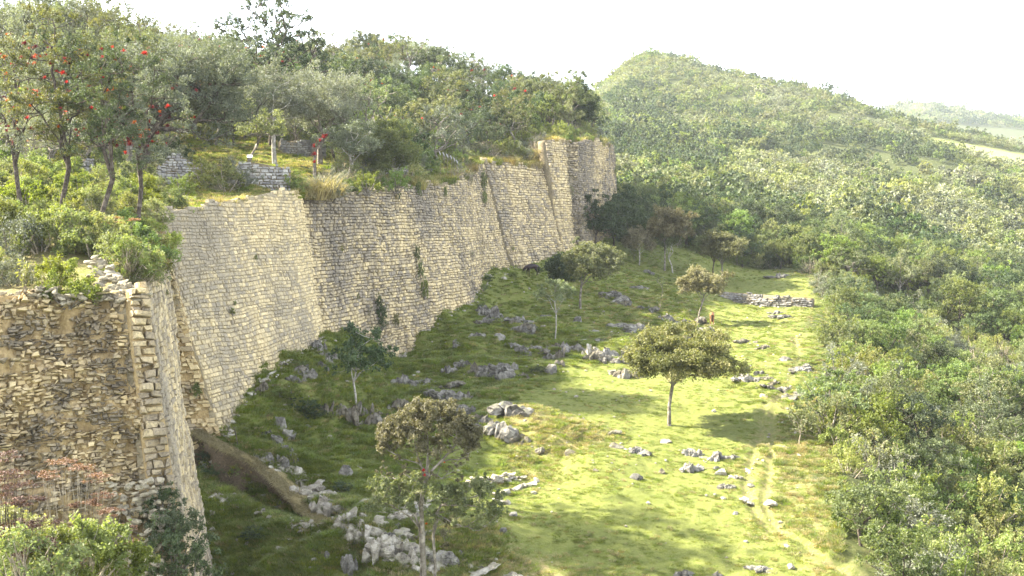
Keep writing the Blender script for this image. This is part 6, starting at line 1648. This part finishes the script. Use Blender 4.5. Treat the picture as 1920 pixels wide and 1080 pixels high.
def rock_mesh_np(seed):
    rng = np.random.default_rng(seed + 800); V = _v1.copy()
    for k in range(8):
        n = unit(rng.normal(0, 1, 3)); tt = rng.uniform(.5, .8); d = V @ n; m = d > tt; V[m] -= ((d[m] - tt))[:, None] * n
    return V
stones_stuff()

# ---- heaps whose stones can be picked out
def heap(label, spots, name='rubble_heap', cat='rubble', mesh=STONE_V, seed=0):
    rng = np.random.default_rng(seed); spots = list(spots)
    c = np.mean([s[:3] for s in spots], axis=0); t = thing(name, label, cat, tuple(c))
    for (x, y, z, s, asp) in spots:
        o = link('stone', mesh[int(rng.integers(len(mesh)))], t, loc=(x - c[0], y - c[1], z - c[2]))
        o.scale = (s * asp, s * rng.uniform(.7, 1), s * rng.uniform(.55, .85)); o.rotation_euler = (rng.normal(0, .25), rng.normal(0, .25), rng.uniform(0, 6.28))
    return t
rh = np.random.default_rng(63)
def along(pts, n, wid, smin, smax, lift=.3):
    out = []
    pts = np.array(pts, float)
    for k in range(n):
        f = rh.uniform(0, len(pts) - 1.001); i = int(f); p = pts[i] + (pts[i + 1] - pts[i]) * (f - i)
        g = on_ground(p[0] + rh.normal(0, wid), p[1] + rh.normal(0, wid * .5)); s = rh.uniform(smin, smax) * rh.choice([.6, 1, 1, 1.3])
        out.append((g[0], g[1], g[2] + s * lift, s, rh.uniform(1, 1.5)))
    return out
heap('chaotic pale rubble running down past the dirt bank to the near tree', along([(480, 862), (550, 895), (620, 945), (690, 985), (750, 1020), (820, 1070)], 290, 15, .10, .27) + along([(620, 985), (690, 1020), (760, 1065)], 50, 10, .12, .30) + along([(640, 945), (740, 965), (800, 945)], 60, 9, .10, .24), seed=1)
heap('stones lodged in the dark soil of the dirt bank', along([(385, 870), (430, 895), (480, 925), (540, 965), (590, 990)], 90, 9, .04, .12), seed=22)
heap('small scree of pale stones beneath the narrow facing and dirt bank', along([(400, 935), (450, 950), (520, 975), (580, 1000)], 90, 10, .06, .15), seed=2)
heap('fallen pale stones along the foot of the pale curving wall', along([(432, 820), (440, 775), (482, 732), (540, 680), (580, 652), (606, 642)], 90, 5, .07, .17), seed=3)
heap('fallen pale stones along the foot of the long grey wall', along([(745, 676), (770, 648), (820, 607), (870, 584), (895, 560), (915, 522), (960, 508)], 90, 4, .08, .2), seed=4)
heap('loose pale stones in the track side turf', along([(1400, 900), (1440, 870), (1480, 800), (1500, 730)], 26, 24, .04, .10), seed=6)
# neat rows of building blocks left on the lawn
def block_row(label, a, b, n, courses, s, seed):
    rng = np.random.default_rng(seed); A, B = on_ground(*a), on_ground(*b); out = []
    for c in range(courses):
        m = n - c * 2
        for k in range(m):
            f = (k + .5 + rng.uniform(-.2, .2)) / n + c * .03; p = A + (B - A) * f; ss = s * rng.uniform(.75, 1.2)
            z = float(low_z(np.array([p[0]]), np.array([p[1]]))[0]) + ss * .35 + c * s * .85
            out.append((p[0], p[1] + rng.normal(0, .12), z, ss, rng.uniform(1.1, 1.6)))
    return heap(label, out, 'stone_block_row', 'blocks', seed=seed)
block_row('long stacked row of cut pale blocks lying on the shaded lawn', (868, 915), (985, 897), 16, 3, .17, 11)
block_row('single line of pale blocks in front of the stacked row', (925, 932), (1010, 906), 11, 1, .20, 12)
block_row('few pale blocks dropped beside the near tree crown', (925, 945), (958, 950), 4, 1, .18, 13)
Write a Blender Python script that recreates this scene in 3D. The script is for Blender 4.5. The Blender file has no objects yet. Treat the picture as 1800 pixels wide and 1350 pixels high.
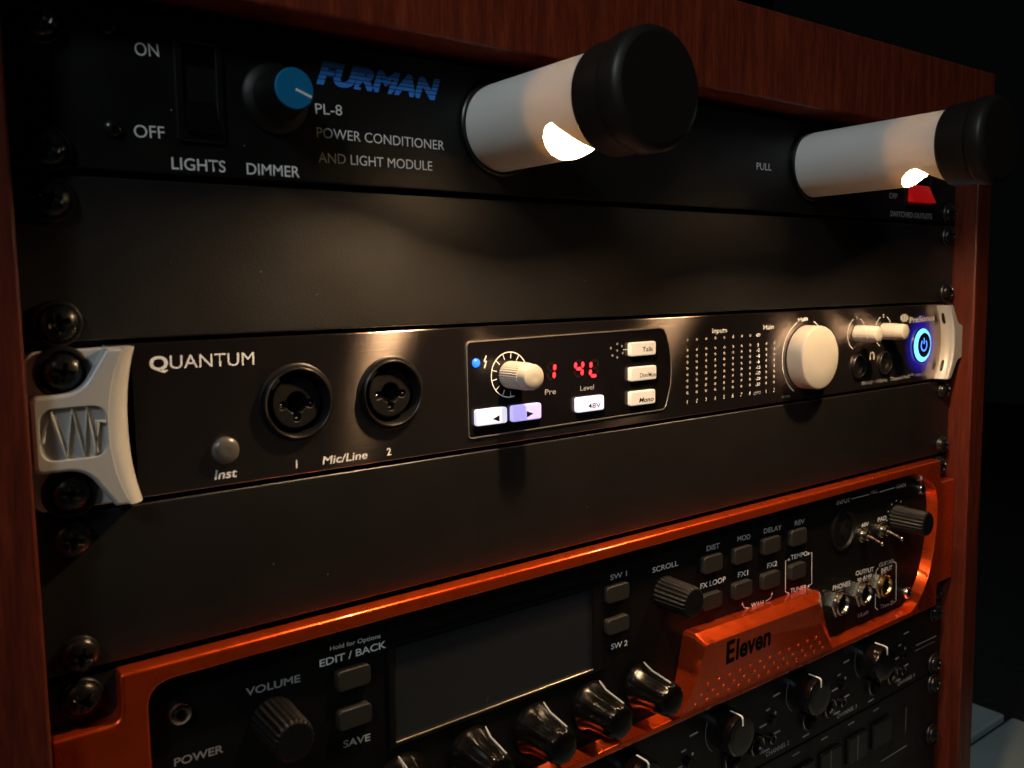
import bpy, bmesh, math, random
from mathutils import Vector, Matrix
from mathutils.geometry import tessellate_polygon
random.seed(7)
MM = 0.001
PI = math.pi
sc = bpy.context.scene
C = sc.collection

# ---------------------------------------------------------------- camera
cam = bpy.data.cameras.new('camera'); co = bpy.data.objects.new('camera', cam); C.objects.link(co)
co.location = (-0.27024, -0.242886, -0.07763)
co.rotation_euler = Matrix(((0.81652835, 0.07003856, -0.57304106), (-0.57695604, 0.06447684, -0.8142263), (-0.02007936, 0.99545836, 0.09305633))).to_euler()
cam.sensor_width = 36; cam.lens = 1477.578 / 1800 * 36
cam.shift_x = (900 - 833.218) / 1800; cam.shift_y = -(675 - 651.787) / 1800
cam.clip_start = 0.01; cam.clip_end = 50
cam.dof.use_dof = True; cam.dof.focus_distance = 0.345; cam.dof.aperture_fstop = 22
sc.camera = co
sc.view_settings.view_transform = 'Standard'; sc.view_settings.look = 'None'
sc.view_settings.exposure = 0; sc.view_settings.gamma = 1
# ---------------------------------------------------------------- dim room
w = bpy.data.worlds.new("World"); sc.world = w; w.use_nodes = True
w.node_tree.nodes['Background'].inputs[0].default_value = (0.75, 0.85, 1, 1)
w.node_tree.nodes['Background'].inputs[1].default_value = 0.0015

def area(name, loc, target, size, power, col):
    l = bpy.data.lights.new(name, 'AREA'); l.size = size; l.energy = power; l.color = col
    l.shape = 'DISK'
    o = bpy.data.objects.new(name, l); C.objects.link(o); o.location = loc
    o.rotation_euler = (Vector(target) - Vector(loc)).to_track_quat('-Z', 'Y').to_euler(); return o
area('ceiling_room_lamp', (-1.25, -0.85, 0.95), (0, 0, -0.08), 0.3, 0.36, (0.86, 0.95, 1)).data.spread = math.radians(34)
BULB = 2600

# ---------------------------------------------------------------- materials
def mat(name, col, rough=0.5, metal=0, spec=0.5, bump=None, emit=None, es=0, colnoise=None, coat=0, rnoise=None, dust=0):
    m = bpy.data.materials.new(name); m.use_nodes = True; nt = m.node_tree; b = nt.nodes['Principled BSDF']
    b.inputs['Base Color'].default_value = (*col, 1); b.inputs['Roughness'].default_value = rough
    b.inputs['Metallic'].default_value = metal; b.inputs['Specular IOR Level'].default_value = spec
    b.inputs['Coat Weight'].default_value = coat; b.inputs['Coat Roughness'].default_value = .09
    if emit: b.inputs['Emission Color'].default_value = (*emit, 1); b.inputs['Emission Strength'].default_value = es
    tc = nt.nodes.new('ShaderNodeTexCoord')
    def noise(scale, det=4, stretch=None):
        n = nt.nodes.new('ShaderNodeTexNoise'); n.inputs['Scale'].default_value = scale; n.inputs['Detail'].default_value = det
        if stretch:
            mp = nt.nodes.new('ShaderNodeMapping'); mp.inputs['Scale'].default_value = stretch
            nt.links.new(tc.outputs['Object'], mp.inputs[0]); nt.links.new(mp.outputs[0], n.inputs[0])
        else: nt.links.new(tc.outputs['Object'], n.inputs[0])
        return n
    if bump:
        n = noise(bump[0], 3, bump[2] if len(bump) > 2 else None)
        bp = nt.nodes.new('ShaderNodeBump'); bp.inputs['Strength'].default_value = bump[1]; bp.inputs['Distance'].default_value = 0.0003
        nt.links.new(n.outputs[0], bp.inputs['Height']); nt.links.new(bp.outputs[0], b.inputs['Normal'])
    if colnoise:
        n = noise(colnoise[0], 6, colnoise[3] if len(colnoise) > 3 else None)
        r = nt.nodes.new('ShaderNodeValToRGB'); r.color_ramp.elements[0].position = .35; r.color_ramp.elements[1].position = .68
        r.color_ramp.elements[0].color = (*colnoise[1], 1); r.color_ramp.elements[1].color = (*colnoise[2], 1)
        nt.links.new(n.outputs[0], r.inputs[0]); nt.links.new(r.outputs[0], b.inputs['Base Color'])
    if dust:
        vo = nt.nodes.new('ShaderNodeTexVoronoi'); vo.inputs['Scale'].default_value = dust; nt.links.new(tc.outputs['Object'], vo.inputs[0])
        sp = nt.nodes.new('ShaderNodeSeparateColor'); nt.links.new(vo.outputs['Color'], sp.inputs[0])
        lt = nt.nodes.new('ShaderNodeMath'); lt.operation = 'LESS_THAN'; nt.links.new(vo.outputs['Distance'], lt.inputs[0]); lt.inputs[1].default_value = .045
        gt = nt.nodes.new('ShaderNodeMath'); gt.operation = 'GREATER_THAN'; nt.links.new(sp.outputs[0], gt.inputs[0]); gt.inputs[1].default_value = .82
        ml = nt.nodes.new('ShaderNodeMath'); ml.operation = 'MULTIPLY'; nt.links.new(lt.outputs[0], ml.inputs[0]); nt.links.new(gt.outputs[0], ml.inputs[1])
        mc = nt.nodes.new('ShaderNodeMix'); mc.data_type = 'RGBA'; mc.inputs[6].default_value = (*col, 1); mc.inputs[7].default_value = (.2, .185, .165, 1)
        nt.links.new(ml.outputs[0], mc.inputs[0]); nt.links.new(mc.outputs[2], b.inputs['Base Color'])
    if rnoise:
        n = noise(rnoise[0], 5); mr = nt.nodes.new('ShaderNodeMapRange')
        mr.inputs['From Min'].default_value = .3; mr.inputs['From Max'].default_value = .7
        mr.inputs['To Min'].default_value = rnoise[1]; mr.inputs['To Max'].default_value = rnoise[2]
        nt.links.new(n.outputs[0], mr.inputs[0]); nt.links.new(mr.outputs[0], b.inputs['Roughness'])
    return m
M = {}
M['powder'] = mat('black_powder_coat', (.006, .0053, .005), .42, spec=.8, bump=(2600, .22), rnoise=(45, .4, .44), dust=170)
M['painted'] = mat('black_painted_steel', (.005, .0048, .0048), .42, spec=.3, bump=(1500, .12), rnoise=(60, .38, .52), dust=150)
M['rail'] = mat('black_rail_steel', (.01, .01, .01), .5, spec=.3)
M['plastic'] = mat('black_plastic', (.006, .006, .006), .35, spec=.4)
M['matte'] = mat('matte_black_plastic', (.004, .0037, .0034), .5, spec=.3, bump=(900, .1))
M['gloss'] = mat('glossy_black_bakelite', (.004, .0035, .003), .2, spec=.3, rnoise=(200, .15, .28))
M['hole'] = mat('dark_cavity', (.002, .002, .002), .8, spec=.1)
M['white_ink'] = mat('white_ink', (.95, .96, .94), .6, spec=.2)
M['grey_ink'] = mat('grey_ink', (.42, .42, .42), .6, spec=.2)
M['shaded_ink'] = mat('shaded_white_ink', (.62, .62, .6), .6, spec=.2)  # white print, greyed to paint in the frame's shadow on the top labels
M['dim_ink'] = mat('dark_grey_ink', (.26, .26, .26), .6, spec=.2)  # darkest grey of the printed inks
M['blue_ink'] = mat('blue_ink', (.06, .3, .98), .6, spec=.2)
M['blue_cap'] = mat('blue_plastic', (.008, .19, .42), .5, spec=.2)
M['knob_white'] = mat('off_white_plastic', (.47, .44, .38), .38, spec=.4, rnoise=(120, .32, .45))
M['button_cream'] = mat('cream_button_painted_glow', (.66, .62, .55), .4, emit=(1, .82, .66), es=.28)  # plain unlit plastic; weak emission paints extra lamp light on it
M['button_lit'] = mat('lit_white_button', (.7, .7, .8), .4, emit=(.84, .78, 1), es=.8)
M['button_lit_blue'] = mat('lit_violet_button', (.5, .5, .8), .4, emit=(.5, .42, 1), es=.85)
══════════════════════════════
Exercise aim: Only the lines from the start of the records to the one containing "stones_stuff()" should be repeated, exactly and with both ends kept; drop any pictures.

Solution for this problem:
Keep writing the Blender script for this image. This is part 6, starting at line 1648. This part finishes the script. Use Blender 4.5. Treat the picture as 1920 pixels wide and 1080 pixels high.
def rock_mesh_np(seed):
    rng = np.random.default_rng(seed + 800); V = _v1.copy()
    for k in range(8):
        n = unit(rng.normal(0, 1, 3)); tt = rng.uniform(.5, .8); d = V @ n; m = d > tt; V[m] -= ((d[m] - tt))[:, None] * n
    return V
stones_stuff()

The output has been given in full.